The Tetris Effect is full of fascinating facts — for instance, that the trade negotiators at Elorg invited Nintendo to sponsor the USSR’s space programme. (Imagine the Nintendo logo on the side of a magnificent Soyuz rocket as it launches, they suggested. Nintendo politely demurred.) But it is very much a story about the business, rather than the culture or art, of video games. The Japanese genius Shigeru Miyamoto, creator of Donkey Kong, Mario and Zelda, is mentioned in only eight lines. In the book’s most fascinating interlude, Ackerman describes the variety of mathematical papers that have been written about Tetris’s extreme complexity. There is currently no known way to analyse the game fully, even given as many computers and as much time as you like.

Ackerman spends time on suggestions that Tetris is somehow uniquely drug-like, and the interesting recent research that playing video games (including but not uniquely Tetris itself) soon after a traumatic event can alter the way the brain lays down memories, so potentially protecting the subject from PTSD. But the most poetic description of the game in this book comes from its creator, Pajitnov himself: ‘For me,Tetris is some song which you sing and sing inside yourself and can’t stop.’

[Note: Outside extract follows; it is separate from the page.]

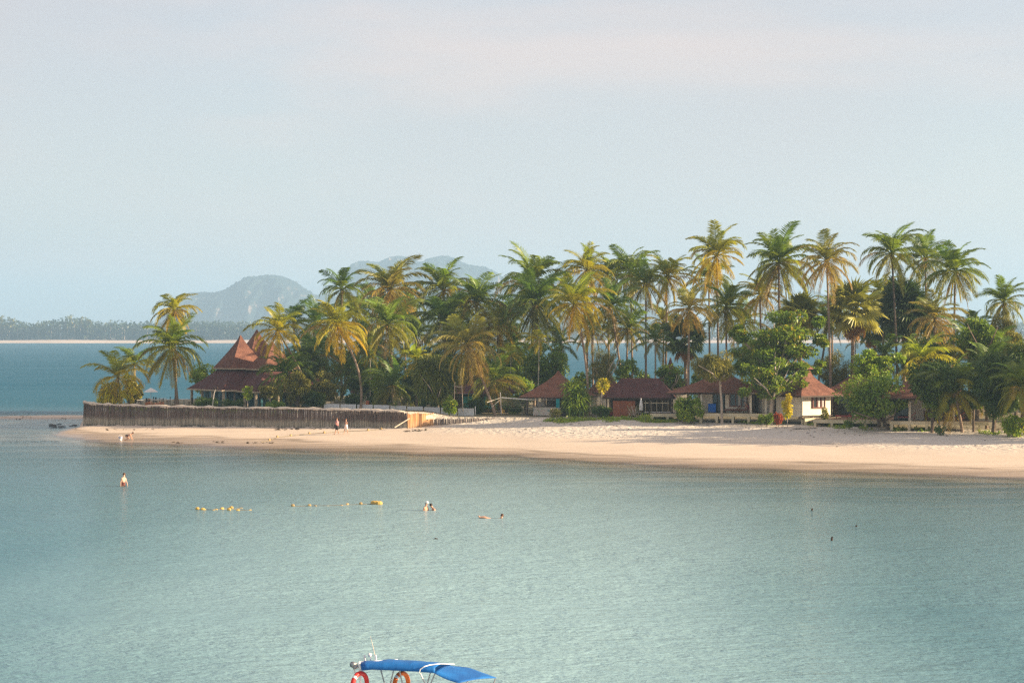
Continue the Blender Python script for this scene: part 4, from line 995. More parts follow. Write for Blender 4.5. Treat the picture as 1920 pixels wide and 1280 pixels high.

Is Tetris the most important video game of all time? So Ackermann suggests, though an equal case could be made for Pong, or Space Invaders, or even Tomb Raider, which in the 1990s dragged games into mainstream style-magazine culture. But Tetris does remain special in its austere perfection. Arguably, indeed, it was its very abstraction that made it such a breakout success. Famously, Tetris was one of the first games to appeal to large numbers of women as well as men. There is a tongue-in-cheek hypothesis to the effect that this was because it is basically a game about tidying up; more relevant, doubtless, is that it was one of the few games of its time that was not about spaceships or goblins. To this day it feels inevitable, like a geometrical theorem: more discovered than created. And eventually, of course, the blocks pile up to the top of the screen in a jumble and you lose. So it’s also a perfect metaphor for life.